Implicit v. Manifest is less useful just because it's a broad spectrum, basically inculcating how much type inference is done and "how much" generally depends a lot the input program(s). Haskell does whole-program inference, tho GHC (the only Haskell compiler) has a number of syntactic forms that can't be inferred. Scala only does local inference. C doesn't infer types, though is gets close with how it treats functions with no-argument in the prototype and varargs stuff. C++ uses auto for some type inference, which is still somewhat manifest, but also mostly implicit.
I think weak typing is a good name for when there are invisible coercions, but that doesn't actually have much to do with proper types.
Anyway, great comment, If more people would use static/dynamic and explicit/implicit instead of strong/weak, there'd be less miscommunication.

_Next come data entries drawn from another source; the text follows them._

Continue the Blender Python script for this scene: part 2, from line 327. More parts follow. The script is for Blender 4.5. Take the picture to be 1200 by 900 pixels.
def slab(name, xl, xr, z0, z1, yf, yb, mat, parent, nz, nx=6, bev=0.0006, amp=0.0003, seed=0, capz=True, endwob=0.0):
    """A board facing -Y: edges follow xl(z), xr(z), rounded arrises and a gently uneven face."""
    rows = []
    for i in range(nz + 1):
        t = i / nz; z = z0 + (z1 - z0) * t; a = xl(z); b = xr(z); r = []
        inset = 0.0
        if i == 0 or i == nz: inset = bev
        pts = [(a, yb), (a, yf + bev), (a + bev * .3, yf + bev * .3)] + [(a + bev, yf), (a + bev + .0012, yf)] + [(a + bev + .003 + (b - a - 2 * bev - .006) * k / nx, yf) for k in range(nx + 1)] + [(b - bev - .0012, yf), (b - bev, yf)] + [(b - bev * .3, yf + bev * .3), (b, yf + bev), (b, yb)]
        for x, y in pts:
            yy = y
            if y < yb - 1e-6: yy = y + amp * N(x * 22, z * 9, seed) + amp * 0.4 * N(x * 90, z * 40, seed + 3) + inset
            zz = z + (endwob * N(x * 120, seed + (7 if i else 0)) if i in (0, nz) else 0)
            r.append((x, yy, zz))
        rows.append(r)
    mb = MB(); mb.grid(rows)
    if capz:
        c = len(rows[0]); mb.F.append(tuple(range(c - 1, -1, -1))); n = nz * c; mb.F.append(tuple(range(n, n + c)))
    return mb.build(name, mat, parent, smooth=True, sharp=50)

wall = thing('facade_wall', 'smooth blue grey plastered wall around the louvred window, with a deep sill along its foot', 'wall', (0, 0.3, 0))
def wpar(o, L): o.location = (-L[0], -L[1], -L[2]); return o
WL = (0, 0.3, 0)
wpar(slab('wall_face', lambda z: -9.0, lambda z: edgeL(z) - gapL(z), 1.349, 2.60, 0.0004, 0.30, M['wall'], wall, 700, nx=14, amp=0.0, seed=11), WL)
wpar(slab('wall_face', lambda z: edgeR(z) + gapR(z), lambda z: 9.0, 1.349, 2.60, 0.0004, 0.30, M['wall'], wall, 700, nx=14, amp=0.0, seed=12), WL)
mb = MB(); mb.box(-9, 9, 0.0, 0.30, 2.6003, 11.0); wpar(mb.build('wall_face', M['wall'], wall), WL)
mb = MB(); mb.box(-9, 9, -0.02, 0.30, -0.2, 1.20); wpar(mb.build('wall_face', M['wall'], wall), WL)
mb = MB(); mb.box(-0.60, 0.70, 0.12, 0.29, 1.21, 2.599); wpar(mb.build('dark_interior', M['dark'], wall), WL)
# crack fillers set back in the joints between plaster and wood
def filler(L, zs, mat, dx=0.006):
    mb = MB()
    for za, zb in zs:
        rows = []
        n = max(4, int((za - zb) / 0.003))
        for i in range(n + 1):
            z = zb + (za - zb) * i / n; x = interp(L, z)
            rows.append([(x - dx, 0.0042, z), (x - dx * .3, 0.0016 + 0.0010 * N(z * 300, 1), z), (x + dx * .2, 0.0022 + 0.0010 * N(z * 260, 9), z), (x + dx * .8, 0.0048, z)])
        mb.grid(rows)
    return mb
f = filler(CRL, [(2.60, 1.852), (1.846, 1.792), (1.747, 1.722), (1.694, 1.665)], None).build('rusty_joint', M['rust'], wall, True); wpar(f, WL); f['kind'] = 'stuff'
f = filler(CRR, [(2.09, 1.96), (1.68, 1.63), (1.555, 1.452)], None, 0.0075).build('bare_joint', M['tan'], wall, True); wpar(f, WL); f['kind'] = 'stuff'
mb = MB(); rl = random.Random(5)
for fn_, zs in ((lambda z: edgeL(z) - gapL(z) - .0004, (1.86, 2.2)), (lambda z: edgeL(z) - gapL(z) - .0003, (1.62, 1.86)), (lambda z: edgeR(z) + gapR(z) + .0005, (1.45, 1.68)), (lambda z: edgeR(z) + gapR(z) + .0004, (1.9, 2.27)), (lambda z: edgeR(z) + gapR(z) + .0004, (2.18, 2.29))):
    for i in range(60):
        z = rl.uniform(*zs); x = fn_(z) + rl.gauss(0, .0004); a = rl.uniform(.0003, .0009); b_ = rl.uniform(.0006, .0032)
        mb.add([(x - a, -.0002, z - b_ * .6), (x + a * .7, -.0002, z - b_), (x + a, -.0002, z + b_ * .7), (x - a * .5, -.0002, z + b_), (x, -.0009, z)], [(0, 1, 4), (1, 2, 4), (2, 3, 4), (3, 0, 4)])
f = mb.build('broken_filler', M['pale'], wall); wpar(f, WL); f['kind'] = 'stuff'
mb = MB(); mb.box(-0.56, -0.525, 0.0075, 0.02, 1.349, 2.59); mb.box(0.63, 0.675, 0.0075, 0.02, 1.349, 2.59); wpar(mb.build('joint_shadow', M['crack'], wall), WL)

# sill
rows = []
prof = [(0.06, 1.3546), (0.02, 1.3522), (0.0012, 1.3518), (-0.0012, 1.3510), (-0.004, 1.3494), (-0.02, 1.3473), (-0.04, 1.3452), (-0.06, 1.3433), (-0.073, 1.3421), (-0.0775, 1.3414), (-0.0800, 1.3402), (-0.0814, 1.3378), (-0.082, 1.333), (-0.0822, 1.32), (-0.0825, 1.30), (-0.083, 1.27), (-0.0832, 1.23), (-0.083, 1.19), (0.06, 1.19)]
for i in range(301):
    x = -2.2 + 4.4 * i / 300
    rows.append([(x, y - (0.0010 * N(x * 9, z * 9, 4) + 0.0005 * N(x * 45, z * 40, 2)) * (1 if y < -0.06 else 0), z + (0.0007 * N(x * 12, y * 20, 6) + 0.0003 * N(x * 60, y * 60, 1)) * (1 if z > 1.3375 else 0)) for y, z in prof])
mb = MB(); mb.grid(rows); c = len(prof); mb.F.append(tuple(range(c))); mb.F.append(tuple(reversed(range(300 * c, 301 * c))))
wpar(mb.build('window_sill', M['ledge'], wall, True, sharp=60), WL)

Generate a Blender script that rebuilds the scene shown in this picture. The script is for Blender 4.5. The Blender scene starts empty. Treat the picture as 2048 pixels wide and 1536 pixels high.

Practically, dynamic typing is quite different from no typing, such as with the B programming language, although I agree that it often defeats certain benefits of type systems.
Agreed. I don't think it should be called typing; it's more tagging (yes, like tagged unions). But, I don't think I'll see that semantic shift in my lifetime.
Anyway, I prefer my types static and my functions curried, which is why I do PureScript, Idris, and Haskell for my personal projects.
All you've demonstrated with this comment is your lack of imagination.